>> BEGIN

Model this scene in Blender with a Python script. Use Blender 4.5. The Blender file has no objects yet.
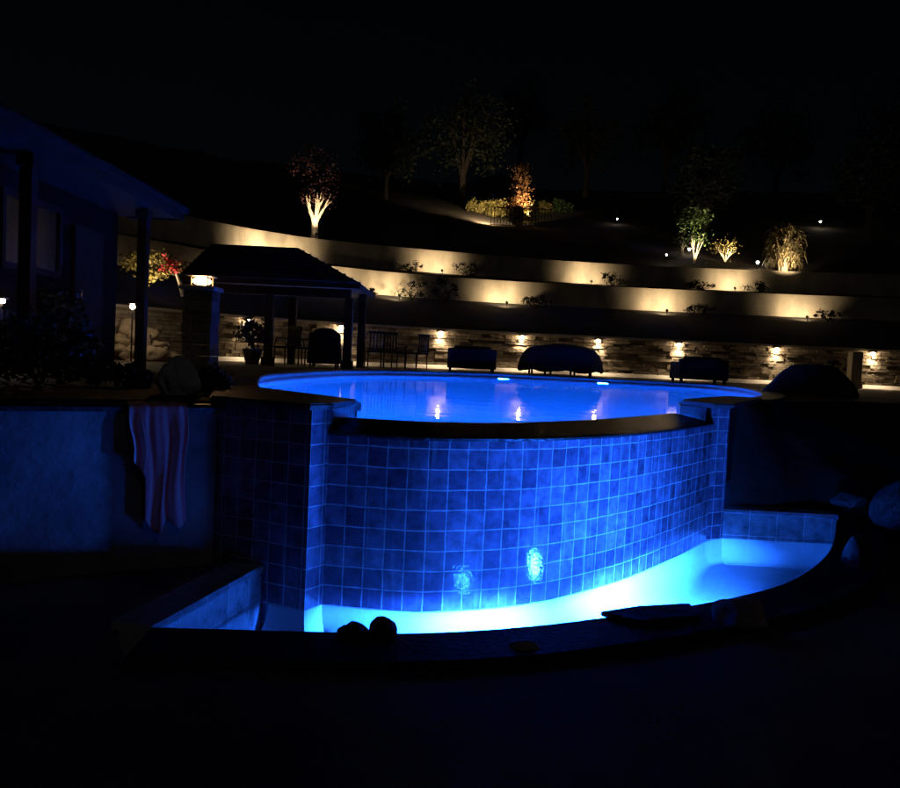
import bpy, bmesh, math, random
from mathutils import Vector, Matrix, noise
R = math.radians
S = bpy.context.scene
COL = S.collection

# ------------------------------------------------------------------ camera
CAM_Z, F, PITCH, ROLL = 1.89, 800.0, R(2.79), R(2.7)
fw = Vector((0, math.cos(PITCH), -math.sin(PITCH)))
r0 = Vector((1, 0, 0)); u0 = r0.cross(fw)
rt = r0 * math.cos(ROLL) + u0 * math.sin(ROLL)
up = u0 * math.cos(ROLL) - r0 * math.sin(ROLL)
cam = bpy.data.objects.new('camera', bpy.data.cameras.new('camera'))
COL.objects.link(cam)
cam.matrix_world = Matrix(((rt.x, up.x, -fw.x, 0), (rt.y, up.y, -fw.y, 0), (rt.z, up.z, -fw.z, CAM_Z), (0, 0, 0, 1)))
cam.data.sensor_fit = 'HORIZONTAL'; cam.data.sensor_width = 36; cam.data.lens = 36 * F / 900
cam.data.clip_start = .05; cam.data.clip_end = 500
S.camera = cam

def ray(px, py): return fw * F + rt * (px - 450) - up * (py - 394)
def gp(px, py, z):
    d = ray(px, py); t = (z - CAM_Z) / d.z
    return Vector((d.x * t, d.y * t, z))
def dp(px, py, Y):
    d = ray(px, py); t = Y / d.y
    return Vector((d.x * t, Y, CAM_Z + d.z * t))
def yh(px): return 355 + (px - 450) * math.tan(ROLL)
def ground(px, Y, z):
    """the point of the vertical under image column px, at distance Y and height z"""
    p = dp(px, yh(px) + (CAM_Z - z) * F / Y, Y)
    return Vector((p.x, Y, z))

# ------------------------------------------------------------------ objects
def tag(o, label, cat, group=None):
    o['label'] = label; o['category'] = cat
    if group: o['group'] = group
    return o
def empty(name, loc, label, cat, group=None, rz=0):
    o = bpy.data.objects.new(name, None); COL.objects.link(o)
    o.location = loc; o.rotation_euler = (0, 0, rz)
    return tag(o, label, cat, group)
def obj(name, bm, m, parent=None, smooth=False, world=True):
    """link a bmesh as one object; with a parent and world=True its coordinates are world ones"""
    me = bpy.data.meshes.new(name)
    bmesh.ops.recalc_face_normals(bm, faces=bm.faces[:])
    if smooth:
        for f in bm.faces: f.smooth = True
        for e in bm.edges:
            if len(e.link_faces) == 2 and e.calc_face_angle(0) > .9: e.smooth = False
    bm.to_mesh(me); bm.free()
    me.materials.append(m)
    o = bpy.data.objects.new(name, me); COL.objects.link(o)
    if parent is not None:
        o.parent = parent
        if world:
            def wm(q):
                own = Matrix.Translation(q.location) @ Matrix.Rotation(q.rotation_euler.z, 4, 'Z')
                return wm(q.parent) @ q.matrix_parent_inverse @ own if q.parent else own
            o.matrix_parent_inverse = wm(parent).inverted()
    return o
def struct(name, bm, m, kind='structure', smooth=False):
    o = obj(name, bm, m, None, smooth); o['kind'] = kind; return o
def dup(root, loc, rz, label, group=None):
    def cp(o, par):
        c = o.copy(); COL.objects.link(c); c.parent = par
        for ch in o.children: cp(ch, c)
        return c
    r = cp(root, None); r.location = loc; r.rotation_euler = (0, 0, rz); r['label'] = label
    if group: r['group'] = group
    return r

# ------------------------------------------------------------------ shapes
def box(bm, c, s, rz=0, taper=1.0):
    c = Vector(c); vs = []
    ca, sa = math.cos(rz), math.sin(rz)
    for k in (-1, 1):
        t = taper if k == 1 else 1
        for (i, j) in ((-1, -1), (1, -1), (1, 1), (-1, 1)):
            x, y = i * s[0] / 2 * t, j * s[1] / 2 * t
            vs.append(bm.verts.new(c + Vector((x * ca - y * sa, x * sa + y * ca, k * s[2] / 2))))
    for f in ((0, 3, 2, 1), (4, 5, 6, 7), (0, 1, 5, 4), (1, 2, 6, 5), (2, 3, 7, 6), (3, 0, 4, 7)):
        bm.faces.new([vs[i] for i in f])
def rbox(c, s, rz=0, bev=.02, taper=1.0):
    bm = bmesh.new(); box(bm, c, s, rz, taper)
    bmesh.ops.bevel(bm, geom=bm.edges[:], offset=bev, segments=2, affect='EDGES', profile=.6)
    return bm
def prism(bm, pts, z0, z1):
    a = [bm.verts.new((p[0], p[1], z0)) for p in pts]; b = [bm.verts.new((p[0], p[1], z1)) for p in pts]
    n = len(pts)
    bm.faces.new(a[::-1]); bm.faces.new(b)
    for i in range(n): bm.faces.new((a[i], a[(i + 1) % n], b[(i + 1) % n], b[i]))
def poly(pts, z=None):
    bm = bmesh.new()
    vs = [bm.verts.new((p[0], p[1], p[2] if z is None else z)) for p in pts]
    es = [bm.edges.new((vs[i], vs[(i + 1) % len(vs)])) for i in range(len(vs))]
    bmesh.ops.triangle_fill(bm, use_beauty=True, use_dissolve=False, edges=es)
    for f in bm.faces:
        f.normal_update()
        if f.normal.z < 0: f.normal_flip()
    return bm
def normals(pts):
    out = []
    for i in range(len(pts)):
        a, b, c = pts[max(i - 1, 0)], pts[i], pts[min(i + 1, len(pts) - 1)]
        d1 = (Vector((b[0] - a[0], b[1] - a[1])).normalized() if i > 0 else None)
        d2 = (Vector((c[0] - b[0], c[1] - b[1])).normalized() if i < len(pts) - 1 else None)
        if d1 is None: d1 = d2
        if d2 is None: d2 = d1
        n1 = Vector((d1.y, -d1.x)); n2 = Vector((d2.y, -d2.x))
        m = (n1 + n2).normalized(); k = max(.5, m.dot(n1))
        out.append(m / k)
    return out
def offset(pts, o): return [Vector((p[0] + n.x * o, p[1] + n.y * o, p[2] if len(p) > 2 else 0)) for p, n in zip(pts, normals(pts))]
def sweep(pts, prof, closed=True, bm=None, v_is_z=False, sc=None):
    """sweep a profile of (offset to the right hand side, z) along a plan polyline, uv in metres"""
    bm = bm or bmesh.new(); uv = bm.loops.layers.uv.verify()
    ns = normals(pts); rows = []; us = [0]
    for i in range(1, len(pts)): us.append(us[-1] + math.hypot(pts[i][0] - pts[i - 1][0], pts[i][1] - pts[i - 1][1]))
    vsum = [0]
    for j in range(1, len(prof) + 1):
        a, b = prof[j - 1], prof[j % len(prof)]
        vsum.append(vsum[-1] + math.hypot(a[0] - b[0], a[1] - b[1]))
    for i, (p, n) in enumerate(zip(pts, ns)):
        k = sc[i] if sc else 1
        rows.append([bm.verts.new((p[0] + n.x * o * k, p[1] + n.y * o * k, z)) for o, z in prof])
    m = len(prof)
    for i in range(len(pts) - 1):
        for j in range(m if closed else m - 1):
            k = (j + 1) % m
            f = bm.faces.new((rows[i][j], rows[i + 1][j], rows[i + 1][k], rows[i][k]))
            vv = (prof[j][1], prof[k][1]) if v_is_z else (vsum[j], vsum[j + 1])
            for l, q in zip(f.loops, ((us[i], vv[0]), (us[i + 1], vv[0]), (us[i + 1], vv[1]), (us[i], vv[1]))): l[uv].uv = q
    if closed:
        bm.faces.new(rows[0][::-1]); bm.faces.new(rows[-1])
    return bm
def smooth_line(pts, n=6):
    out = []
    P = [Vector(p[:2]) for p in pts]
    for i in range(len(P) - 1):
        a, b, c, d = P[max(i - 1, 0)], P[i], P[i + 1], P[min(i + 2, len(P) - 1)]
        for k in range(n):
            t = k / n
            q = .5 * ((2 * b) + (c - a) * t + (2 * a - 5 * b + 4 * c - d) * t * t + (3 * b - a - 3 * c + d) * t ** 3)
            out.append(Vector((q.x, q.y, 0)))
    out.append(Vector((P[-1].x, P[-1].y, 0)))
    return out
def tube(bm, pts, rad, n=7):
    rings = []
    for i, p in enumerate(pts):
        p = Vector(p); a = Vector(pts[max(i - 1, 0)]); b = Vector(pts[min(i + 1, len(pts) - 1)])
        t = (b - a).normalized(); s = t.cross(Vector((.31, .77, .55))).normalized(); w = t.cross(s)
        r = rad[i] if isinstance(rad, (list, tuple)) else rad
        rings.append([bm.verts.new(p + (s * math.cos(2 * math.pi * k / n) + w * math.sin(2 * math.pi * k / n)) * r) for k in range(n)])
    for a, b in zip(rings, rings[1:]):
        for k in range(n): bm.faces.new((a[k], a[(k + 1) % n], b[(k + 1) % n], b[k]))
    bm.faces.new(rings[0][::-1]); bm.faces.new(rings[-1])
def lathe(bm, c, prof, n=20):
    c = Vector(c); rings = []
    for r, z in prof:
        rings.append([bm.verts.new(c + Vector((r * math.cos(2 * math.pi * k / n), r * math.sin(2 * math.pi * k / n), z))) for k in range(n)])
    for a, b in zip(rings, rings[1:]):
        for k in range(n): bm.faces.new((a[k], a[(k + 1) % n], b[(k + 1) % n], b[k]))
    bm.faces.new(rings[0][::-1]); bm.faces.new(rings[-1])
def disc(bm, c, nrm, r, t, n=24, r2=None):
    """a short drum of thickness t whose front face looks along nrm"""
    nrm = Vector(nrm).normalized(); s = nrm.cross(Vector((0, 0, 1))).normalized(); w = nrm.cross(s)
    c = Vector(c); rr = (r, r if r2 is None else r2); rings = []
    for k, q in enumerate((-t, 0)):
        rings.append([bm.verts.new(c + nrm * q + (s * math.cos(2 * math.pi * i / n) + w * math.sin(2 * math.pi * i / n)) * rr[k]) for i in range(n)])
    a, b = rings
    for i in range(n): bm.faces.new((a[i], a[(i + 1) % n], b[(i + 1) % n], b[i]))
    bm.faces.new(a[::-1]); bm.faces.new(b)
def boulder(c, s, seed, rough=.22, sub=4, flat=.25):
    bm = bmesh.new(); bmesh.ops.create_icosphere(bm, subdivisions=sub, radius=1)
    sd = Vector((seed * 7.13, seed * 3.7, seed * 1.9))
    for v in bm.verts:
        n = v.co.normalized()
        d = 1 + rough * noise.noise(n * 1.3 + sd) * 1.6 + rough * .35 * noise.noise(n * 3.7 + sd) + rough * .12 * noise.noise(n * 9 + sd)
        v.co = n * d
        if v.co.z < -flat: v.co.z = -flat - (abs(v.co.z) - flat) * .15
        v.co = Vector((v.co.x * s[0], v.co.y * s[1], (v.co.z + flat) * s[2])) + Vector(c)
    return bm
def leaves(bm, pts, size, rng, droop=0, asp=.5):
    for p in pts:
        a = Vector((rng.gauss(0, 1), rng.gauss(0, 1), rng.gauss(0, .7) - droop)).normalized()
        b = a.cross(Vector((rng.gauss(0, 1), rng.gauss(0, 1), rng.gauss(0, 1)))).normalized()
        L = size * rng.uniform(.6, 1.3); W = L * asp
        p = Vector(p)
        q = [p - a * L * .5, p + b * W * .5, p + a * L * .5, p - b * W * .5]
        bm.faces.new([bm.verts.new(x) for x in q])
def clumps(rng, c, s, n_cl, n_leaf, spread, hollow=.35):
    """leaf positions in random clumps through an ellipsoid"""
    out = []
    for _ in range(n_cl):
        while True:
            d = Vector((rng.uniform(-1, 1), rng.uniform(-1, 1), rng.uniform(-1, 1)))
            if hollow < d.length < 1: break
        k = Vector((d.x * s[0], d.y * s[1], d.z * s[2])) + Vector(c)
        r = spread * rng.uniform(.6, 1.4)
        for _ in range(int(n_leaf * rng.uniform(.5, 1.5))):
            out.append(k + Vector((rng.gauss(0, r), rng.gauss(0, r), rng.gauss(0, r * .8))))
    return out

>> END
>> BEGIN

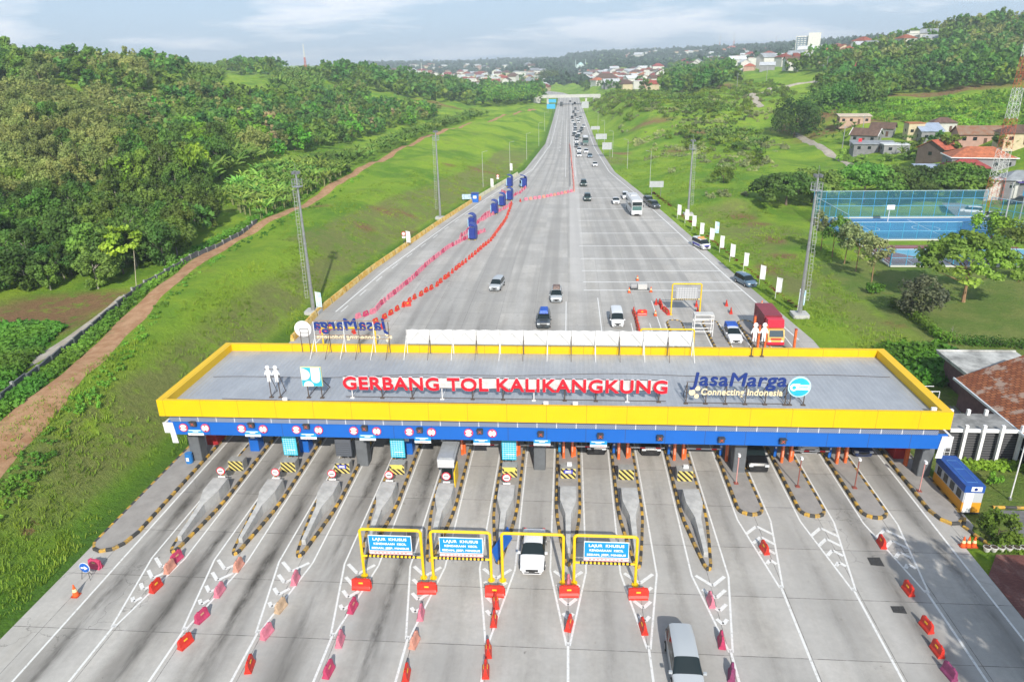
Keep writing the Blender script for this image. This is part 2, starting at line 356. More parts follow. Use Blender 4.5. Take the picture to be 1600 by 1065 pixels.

>> END

Wherever a line in the data above holds "script", copy that line.

### Solution for this problem
Model this scene in Blender with a Python script. Use Blender 4.5. The Blender file has no objects yet.
Keep writing the Blender script for this image. This is part 2, starting at line 356. More parts follow. Use Blender 4.5. Take the picture to be 1600 by 1065 pixels.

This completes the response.